Irish language in film increasing?

By Leah Kilby

In 2019 Arracht (meaning Monster), a historical drama depicting the struggles of the famine times in Ireland, was released. The film is set in Connemara and the story is told through the eyes of Colman. 

As can be assumed this film is not a lighthearted one as not only does it show the hardship people had to endure during the famine but depicts how people could become ‘monsters’ as the title suggests. It was well received, the Irish Times review giving it ⅘ stars.

“There is much in Arracht about the casual outrages of 19th-century imperialism. There is much about the eternal sorrows of the human condition.”

The film went on to win several awards in the Dublin Film festival, glasgow film festival and the American Golden Picture International Film Festival. It was also selected as the Irish entry for best International feature film in the 93rd Academy awards, however it did not receive the nomination.

The main point of interest for this film is that it uses the native Irish language throughout. It is one of the latest films to be released in Irish. This makes it one of 30+ feature films that use the language. 

Other notable films in Irish include Song of the sea, an animated film where Brendon Gleeson reprised his role for the Irish language version. It was nominated for best animated feature at the 87th Academy awards.

In an Interview with Irish filmmaker, Paddy Hayes, for Screen Daily he suggested that with support and funding there could be more Irish language films to come. 

“There’s an element of coming of age generally in the film industry,” said Hayes. “The Irish language has been late to the party. That has been put to right to a great extent which is very exciting.”

The decline of the Irish language has been a topic often discussed, while mandatory to learn in school there are very few people that speak the language on a daily basis. A census published by the central statistics office in 2016 showed that 1,761,420 people in Ireland spoke Irish, however when asked how regularly they spoke it only 73,803 use Irish daily. 

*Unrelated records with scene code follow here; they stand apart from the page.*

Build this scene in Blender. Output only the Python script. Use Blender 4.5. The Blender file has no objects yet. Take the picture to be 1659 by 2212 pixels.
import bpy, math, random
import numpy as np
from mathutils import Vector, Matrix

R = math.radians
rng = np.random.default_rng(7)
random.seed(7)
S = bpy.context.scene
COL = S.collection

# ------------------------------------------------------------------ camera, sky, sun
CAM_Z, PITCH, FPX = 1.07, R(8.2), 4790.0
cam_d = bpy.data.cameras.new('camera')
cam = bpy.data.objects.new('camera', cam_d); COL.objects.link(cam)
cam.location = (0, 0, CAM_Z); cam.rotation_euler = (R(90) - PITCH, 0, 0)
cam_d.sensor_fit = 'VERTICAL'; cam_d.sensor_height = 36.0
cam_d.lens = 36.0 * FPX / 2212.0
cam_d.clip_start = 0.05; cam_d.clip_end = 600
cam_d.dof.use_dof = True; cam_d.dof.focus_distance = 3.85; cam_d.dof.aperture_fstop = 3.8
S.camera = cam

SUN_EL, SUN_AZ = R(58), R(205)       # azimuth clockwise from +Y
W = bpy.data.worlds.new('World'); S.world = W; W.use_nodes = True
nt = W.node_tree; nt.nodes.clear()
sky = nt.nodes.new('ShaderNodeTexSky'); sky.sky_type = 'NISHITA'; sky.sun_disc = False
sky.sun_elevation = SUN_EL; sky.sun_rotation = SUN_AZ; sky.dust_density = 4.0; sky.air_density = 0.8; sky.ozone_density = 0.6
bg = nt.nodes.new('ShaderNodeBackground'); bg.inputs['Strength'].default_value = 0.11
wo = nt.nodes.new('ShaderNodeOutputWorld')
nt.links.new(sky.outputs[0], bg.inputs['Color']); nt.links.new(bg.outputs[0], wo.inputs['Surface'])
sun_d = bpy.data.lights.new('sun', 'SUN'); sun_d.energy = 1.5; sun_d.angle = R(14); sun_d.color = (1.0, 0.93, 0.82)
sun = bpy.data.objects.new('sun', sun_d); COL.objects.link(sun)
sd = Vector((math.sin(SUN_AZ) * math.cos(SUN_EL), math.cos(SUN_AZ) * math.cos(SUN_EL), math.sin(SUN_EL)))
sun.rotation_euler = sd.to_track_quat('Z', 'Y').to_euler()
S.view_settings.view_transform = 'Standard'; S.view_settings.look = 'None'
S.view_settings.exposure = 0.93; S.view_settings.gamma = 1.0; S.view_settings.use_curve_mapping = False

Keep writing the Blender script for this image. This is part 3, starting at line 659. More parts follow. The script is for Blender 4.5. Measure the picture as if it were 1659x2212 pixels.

Could more feature length films in Irish spark people’s interest to continue to use the language? This year funding for TG4 to produce five young contemporary drama series was given. In a press release they had this to say: 

“Our Cine4 partnership with Screen Ireland and BAI has already produced feature films of the highest quality and we believe that this new collaboration with Screen Ireland will lay the foundation which will allow multiple original and innovative drama series in the Irish language to emerge.”

The next few years it’s possible that we will see a rise in interest if these series are to be produced. It’s also possible with the current achievement Arracht and other Irish language films have made that more funding for similar projects might be encouraged.